While the FARC operated in more than half of Colombia's 1,102 municipalities at the height of its strength in the 1990s, its activity is now focused on just 70 municipalities, the Defence Ministry says. The FARC's current top commander, Timoleon Jimenez, commands an estimated 9,000 rebels, a force depleted by desertions from roughly twice that number a decade ago.

Jimenez acknowledged on Sept. 4, when both sides announced the formal peace talks, the damage inflicted on his organization by the U.S.-backed military buildup that began in 2000 under Pastrana and was intensified by his successor, Alvaro Uribe, for whom the country's current president, Santos, served as defence minister from 2006-2009.

"Let us seek dialogue, a bloodless solution, an understanding through political means," Jimenez, 53, said in an interview published last month by the Communist Party weekly Voz.

The weekly's editor, Carlos Lozano, says it is crucial to the FARC that if its fighters lay down their arms and enter politics they are not hunted down and killed as some 5,000 partisans were in the 1980s from the rebels' then-political arm, the Union Patriotica.

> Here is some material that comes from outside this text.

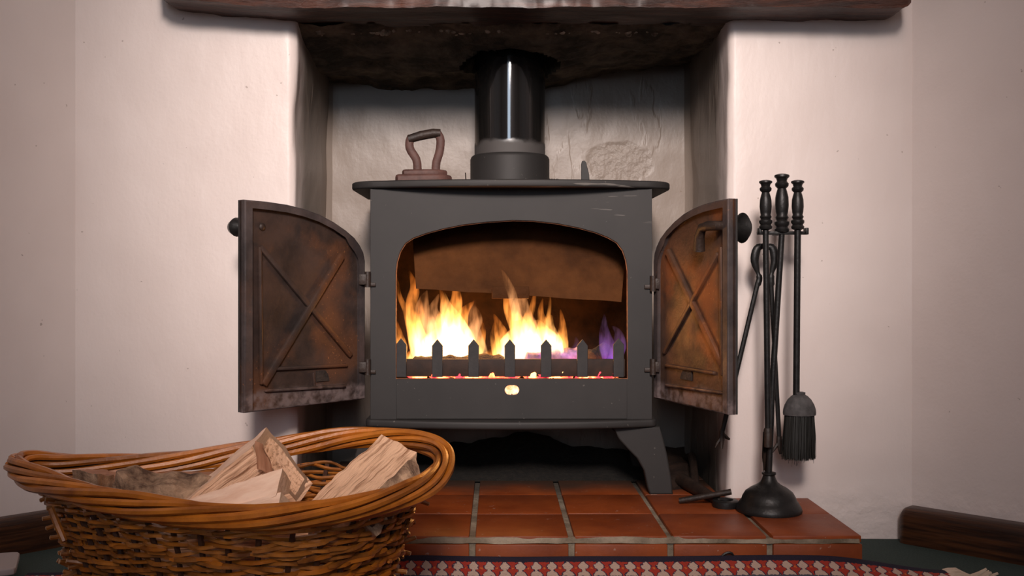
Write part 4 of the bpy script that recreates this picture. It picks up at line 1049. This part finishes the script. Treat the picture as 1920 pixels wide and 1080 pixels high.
log('wood_splinter', [(478, 828, 1.348), (492, 832, 1.352), (510, 870, 1.355), (490, 860, 1.36)], [(482, 880, 1.352), (496, 888, 1.354), (516, 888, 1.355), (500, 882, 1.36)],
    [M_redwood]*5, 'curled brown sliver of bark peeling off the tallest split log', 8, nl=10, m=4, amps=[.002]*5)
log('split_log', [(215, 878, 1.37), (235, 905, 1.33), (240, 975, 1.32), (205, 950, 1.38)], [(392, 896, 1.37), (395, 915, 1.33), (395, 985, 1.32), (390, 970, 1.38)],
    [M_bark]*5, 'knobbly grey-brown bark-covered log lying level at the basket left', 5, nl=34, m=9, amps=[.011]*5, fs=26)
log('split_log', [(190, 884, 1.46), (200, 895, 1.42), (200, 960, 1.42), (190, 960, 1.46)], [(425, 884, 1.46), (425, 905, 1.42), (425, 960, 1.42), (425, 960, 1.46)],
    [M_redwood]*5, 'reddish split log lying behind the knobbly bark-covered log', 6, nl=24, m=6, amps=[.003]*5)
log('split_log', [(136, 882, 1.40), (180, 888, 1.37), (186, 940, 1.37), (138, 930, 1.40)], [(196, 880, 1.45), (218, 888, 1.42), (222, 940, 1.42), (190, 930, 1.46)],
    [M_redwood, M_bark, M_bark, M_bark, M_bark], 'small dark log stub at the far left end of the basket', 7, nl=10, m=6, amps=[.005]*5)
log('split_log', [(-.49, 1.35, .10), (-.49, 1.44, .11), (-.49, 1.44, .18), (-.49, 1.35, .17)], [(-.24, 1.31, .11), (-.24, 1.43, .11), (-.24, 1.43, .17), (-.24, 1.32, .17)],
    [M_wood, M_bark, M_wood, M_wood, M_end], 'log under the others, glimpsed pale through the gaps in the weave', 9, nl=20, m=6, amps=[.003]*5)
log('split_log', [(-.46, 1.35, .03), (-.46, 1.45, .03), (-.46, 1.45, .09), (-.46, 1.35, .09)], [(-.27, 1.35, .03), (-.27, 1.45, .03), (-.27, 1.45, .09), (-.27, 1.35, .09)],
    [M_bark]*5, 'bark-covered log at the very bottom of the basket', 10, nl=16, m=6, amps=[.004]*5)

While Colombians are weary of the decades-long conflict, the FARC's leftist politics remains anathema to Colombia's ruling elite. The peasant-based insurgency grew out of a 1950s agrarian self-defence movement that later fused with communist activists who the U.S. government helped suppress.

The agreement signed Aug. 26 in Havana setting the peace talk agenda says the goal will be to achieve "economic development with social justice" for the great majority of Colombians. It prioritizes access to fertile land for the rural poor, full political rights and the end of rebel participation in the illegal narcotics trade.

While the last priority is the government's, the others are FARC goals, Lozano said. The government accuses the group of being financed by the cocaine trade.

Colombia is a land of deep inequities. Much of its countryside is controlled by cattle ranchers who in the 1980s formed far-right militias to defend themselves against rebel kidnapping and extortion.

More than 1.2 million people have been forcibly displaced in the past five years and 5.2 million people since 1985, mostly by the far-right militias, according to the CODHES independent rights group.

Sixty per cent of Colombia's fertile land is in the hands of just 14,000 landowners while 2.5 million peasants together own no more than 20 per cent, according the Alejandro Reyes, director of Colombia's INCODER land reform agency.

Former President Belisario Betancur, who attempted to make peace with the rebels during his 1982-86 term, says he's optimistic this time around. But the 89-year-old Betancur says he's not sure how FARC demands for a more equitable society and for attacking rural poverty can be met quickly.

"Governments can't satisfy FARC demands by decree," he said. "Imagine. That would be childish, a utopia."